Jul 20, 2005
詩人の食卓 高橋睦郎
これは詩人高橋睦郎の七月から(何故七月からなのかはわからない。)六月までの、月一回の献立、それに添えられるお酒、さらに使用された器と、それらにまつわるエッセーという形になっている。食材、料理はうつくしく季節を語っている。またそれに関わった親族や友人とのエピソードなども書かれている。さらに「あとがき」に代えて、民族や宗教による「食物禁忌」に触れているが、高橋氏の知識の豊かさに今更ながら驚かされる。
わたし個人のおおきな興味としては、一月のページに書かれている、高橋氏の祖母の厨についてである。この厨はわたしの理想とする形であった。それは母屋から独立した別棟の、叩き大工が板を打ち付けただけの安普請の小屋にすぎないし、煤だらけの戸棚や竈や流し台があるだけなのだ。わたしはこういう厨がほしいのである。そこで思い切り煙を出しながら、秋刀魚や鯖や鰯を焼いてみたい。大きなステーキを油をジュージュー飛ばしながら焼いてみたい。昨今流行の対面キッチン、オーブン・グリルなどは、わたしにとっては本当はクソ食らえなのである(^^)。
この詩人の「食」と「詩」と「生」とを結びつけるものが何だったのか?それについてのみ記しておこうか。それはどうやら高橋氏の産土と深く繋がっているように思えるのだ。

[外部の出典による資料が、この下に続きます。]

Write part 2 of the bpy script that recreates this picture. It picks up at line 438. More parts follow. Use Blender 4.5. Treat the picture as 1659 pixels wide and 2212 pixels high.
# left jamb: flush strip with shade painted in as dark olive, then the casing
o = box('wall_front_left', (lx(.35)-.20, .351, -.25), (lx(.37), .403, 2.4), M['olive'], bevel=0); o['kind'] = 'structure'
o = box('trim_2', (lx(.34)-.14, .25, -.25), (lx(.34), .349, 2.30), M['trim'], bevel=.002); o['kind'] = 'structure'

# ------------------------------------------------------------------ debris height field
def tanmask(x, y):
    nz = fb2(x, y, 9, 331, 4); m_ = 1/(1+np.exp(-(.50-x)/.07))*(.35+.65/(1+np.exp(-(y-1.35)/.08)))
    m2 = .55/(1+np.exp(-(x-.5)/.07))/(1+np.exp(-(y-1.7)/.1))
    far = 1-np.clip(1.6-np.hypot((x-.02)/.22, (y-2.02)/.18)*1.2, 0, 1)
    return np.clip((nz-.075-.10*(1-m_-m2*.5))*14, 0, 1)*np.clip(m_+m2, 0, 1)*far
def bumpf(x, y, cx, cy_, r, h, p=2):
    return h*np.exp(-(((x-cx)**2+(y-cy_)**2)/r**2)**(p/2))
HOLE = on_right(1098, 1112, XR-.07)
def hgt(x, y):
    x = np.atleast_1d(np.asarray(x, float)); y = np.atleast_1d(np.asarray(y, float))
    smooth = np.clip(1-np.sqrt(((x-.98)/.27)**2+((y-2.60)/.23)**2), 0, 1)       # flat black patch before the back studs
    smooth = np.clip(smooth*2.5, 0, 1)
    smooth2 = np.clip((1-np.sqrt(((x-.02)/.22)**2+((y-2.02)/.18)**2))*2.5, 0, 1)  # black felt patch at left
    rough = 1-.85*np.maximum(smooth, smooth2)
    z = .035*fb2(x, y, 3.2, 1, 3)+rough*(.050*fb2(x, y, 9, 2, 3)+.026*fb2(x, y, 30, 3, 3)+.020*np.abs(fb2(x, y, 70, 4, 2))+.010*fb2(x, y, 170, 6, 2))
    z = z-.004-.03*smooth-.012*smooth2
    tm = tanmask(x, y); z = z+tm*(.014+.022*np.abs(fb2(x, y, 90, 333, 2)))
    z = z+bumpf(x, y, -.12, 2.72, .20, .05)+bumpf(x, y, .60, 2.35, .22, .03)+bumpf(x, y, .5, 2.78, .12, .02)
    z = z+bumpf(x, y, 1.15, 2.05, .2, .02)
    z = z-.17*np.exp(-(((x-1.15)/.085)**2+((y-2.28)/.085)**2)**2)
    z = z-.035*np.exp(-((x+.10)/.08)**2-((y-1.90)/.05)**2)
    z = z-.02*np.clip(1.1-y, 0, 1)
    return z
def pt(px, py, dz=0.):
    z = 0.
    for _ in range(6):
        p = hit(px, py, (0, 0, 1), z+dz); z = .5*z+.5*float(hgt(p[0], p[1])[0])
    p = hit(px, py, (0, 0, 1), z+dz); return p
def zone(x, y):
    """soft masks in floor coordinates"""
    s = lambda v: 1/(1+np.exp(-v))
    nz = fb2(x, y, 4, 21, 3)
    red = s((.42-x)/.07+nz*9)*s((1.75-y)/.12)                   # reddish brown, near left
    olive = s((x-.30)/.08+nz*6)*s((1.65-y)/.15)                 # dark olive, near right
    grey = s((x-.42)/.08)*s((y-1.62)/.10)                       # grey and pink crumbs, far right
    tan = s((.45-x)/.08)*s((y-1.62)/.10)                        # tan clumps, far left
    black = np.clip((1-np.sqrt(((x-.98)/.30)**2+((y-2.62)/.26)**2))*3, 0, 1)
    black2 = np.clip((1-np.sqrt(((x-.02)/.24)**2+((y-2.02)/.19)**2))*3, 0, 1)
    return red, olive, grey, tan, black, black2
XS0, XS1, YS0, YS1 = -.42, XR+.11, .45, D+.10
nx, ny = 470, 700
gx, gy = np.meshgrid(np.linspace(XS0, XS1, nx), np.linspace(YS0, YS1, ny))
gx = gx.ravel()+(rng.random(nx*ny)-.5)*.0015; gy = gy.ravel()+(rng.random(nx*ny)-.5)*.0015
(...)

高橋睦郎は鉄の町八幡に生まれるが、六歳で母親と二人きりの貧しい生活がはじまる。そこは九州の門司であった。海の町である。「海」それはその果てしなさにおいて「詩」と似ているのだった。さらに戦時下の海は時として、瀕死の海の幸を岸辺にどっさりと届けた。これは申し訳ないほどにおいしかったと高橋氏は述懐する。海の幸は、地上の生き物との比較において人間と似ていない。人間の存在との類似性が遠いほど、人間は「食する」という「罪」を遠く感じるものであるらしい。また、母親と二人きりの生活のなかで、高橋少年は炊事も余儀なくされたわけである。これらのさまざまな記憶が「詩人の食卓」となったようである。